As I pushed forward through these challenges, I took time when I could to research the certain unique problems I encountered along the way, and at some point I stumbled onto a blog.  I don't recall which blog it was that I first read, but I began reading this blog and using the challenges to learn more about testing in general.  Then one blog linked to another, Google Reader began suggest some other similar blogs, and suddenly a new world of testing was open to me, and as I learned, read, and absorbed new ideas, and techniques, and it transformed my understanding and view of the field.
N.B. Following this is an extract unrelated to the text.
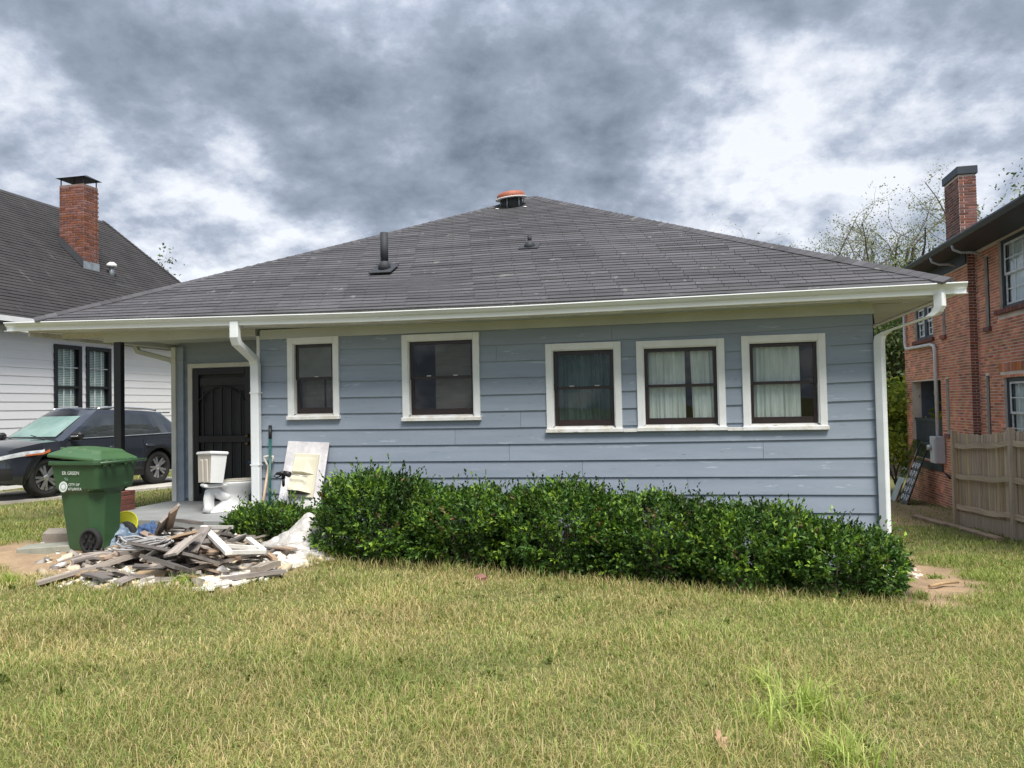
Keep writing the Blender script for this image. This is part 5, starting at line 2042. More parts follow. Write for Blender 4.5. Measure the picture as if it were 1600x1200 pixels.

Now I am engaged on a new project, one where I am not constrained to a particular tool set, rather constrained to doing the best job I can in testing the application to find bugs, to learn, and to apply as never before new found technology.  Some of my tasks have afforded me the chance and need to develop a test harness, utilizing both C# and Selenium.  Perhaps later I shall try to bring some examples of the generic process  I went through to create and build a test harness for some of the automation tasks that make sense for this project.  For now, it feels good to no longer be back in the dark ages, but to be in the present ever living moment, applying new ideas as I encounter them, learning and building both my knowledge, as well as wisdom on when and where to use certain testing ideas.